Por ello está justificado el miedo de los hombres. Como me he expresado antes, no voy a compartir aquí mi opinión sobre aquellos tres que traté de defender como mejor pude, pero sí puedo decir que supuraban miedo por cuanto cualquier acción vista con malos ojos los llevaba esposados al fondo de una celda en el sótano de la comisaría más cercana y, luego, a los calabozos del juzgado de guardia. Cualquier acción que bien podría ser bien un malentendido o una mera suposición o prejuicio por parte de un testigo.
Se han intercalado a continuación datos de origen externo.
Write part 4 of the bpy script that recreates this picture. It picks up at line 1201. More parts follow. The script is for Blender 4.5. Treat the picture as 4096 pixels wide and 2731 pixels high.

Tres fueron y los tres obtuvieron el sobreseimiento provisional porque así lo propiciaron, por el momento, sus supuestas víctimas. Pero, por este santo con extraña devoción, dos madres con sendos hijos bajo la carga de acusaciones graves de violencia de género ya me han susurrado que los hombres hemos perdido el derecho a la presunción de inocencia. Aun no sabiendo (ni queriendo saber) nada de sus casos, me lo soltaron así, a bocajarro, aunque yo ya estaba fogueado y sabía de ese pedacito perdido en mi cartilla de derechos fundamentales. Una de estas señoras, además, me confió que era feminista convencida y que llevaba décadas de lucha continuada por la igualdad de derechos y que ahora veía cómo su nuera, con mala fe y peores artes, se servía de las armas defensivas dispuestas legal y legítimamente solo para vengarse de un hombre al que aborrece tras haber quedado varias veces embarazada de él (y Dios sabrá qué más). Aún con falsedades, fácil le fue ganarse una orden de alejamiento, una pulsera y un botón del pánico, así como tener atado con correa al juez donde lleva el divorcio y las medidas.
Esta madre, con más pena que rabia —aunque la medida de los líquidos resulta casi paritaria—, se lamentaba pues su objetivo era y es la defensa de las mujeres y la igualdad con respecto a los hombres, pero no la creación de un sistema legal bastardo donde el abuso no se diferencia de la legitimidad.
Es de recibo que esta señora, prácticamente coetánea de Úrsula K. Le Guin, suscribiera eso de que a medida que las mujeres ganaran libertades, los hombres se sentirían más liberados. Pero eso sucedería en los años 1970, no hoy día.